そして週末は、またまたスキー。土曜は大雪。日曜はピーカン。スキーの昼食は、カツカレーかカツ丼以外に考えられない。夕食も居酒屋のつまみ風を出されると、「はようメシださんかい」と叫びたくなるのだ。とにかくお腹にずっしりのボリュームが欲しい。薄味では物足りず、思わずソースや胡椒をかけたりしている。仕事のウイークデーでは、絶対薄味派で、どんぶり飯など入らないのに。

ガーラ湯沢の山頂は5メートル近い積雪と樹氷。たしか今年は暖冬予報だったはずだったが。なんせ行きつけの町営浴場、源泉「山の湯」の廻りに身長以上の雪の壁が出来るのなんて何年ぶりだろ。やっぱりマーケットも天候も予測はアテにならんね(笑)。

今週は水木金と、またまた中国出張。これで今月、中国は2回目になる。ちょっと多すぎ。だけど、いよいよ中国の民間金取引のインフラが構築されつつある正念場。仕事としては、やりがいがある。なんせターゲットが100万人の単位だから、桁が違う。広大な領土ゆえ、流通チャネル作りも大変な作業ではあるけれど。底知れぬポテンシャルを、身を持って感じているところ。

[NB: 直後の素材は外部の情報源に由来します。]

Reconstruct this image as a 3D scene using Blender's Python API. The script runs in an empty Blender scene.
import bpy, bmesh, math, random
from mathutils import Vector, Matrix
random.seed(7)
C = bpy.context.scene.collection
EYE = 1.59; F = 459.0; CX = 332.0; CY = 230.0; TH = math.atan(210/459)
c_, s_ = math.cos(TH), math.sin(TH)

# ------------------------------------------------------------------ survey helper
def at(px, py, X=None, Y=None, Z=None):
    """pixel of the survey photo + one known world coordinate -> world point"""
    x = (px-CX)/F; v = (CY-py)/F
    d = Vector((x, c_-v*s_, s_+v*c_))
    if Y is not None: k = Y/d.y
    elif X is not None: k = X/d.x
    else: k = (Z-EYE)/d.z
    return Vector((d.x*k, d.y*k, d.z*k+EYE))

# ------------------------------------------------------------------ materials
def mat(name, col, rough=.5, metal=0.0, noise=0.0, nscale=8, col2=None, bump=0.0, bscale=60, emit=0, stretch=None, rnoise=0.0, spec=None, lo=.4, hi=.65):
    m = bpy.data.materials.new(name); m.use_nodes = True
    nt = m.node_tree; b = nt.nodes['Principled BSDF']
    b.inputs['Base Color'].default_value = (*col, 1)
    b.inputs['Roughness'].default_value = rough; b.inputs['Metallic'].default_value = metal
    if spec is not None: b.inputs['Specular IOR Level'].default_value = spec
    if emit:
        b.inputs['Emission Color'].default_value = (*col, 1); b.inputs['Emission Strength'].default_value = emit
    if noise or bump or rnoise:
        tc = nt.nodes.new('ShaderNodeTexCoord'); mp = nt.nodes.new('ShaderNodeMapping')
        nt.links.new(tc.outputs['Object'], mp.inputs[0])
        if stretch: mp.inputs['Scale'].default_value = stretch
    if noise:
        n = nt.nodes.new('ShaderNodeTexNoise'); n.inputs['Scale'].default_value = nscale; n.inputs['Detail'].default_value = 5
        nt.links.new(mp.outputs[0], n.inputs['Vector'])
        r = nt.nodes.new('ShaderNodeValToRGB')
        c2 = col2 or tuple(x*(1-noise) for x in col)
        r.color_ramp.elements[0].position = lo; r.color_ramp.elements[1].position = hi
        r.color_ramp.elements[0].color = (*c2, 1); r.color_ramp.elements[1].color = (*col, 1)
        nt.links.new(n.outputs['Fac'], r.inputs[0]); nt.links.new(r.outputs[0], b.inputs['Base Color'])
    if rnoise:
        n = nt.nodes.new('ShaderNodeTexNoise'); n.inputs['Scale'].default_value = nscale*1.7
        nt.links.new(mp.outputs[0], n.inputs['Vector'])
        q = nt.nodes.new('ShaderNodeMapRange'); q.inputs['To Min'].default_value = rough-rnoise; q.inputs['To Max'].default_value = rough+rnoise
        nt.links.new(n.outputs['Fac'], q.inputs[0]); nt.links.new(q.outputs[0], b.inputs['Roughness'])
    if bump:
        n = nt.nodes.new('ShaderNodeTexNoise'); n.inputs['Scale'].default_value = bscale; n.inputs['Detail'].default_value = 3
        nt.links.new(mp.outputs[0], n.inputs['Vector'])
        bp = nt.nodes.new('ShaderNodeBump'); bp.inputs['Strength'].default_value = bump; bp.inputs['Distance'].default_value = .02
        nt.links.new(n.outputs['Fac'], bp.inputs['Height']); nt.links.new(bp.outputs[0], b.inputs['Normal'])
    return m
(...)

時あたかも中国の引き締め政策が市場に大きな影響を与えている折でもあり、その問題についても現地の金融の実態を直接つぶさに見てくるつもり。もちろん「食」の実態の現地調査も怠りなく継続(笑)。上海からスキー場近くの飛行場に直接帰国しようかと企んだが、甘かったね。金曜朝の便で帰って溜った仕事片付けねば。